WRITTEN PROBLEM :: Please write out the complete listing that follows, exactly as it reads.

DATA ::
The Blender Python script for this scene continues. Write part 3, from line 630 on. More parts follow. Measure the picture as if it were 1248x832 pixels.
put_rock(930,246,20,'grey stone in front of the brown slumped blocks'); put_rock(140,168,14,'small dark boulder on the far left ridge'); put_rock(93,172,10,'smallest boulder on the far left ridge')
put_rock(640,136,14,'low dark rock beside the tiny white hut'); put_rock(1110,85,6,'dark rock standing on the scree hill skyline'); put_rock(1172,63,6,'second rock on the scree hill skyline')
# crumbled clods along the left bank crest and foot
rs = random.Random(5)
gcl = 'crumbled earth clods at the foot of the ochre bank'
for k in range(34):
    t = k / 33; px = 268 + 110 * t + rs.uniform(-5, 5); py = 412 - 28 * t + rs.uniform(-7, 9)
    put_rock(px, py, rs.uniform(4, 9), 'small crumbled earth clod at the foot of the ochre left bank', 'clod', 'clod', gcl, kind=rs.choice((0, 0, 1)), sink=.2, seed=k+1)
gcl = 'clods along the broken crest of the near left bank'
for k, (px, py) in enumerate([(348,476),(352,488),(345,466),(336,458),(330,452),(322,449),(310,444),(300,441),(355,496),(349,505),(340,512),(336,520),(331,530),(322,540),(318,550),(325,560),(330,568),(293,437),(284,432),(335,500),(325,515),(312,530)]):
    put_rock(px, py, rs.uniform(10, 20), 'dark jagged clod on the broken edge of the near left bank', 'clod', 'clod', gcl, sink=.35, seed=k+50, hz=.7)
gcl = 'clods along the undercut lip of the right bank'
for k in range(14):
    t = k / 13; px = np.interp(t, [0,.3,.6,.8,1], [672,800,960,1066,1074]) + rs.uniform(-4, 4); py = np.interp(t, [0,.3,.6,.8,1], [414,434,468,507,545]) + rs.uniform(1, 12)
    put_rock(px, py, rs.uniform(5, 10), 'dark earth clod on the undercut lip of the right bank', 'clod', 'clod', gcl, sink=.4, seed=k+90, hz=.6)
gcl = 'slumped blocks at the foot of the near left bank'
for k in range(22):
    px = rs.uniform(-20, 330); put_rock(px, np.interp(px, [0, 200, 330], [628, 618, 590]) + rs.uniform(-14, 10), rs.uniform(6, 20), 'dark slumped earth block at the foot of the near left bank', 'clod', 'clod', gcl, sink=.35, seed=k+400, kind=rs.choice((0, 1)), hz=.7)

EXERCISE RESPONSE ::
The Blender Python script for this scene continues. Write part 3, from line 630 on. More parts follow. Measure the picture as if it were 1248x832 pixels.
put_rock(930,246,20,'grey stone in front of the brown slumped blocks'); put_rock(140,168,14,'small dark boulder on the far left ridge'); put_rock(93,172,10,'smallest boulder on the far left ridge')
put_rock(640,136,14,'low dark rock beside the tiny white hut'); put_rock(1110,85,6,'dark rock standing on the scree hill skyline'); put_rock(1172,63,6,'second rock on the scree hill skyline')
# crumbled clods along the left bank crest and foot
rs = random.Random(5)
gcl = 'crumbled earth clods at the foot of the ochre bank'
for k in range(34):
    t = k / 33; px = 268 + 110 * t + rs.uniform(-5, 5); py = 412 - 28 * t + rs.uniform(-7, 9)
    put_rock(px, py, rs.uniform(4, 9), 'small crumbled earth clod at the foot of the ochre left bank', 'clod', 'clod', gcl, kind=rs.choice((0, 0, 1)), sink=.2, seed=k+1)
gcl = 'clods along the broken crest of the near left bank'
for k, (px, py) in enumerate([(348,476),(352,488),(345,466),(336,458),(330,452),(322,449),(310,444),(300,441),(355,496),(349,505),(340,512),(336,520),(331,530),(322,540),(318,550),(325,560),(330,568),(293,437),(284,432),(335,500),(325,515),(312,530)]):
    put_rock(px, py, rs.uniform(10, 20), 'dark jagged clod on the broken edge of the near left bank', 'clod', 'clod', gcl, sink=.35, seed=k+50, hz=.7)
gcl = 'clods along the undercut lip of the right bank'
for k in range(14):
    t = k / 13; px = np.interp(t, [0,.3,.6,.8,1], [672,800,960,1066,1074]) + rs.uniform(-4, 4); py = np.interp(t, [0,.3,.6,.8,1], [414,434,468,507,545]) + rs.uniform(1, 12)
    put_rock(px, py, rs.uniform(5, 10), 'dark earth clod on the undercut lip of the right bank', 'clod', 'clod', gcl, sink=.4, seed=k+90, hz=.6)
gcl = 'slumped blocks at the foot of the near left bank'
for k in range(22):
    px = rs.uniform(-20, 330); put_rock(px, np.interp(px, [0, 200, 330], [628, 618, 590]) + rs.uniform(-14, 10), rs.uniform(6, 20), 'dark slumped earth block at the foot of the near left bank', 'clod', 'clod', gcl, sink=.35, seed=k+400, kind=rs.choice((0, 1)), hz=.7)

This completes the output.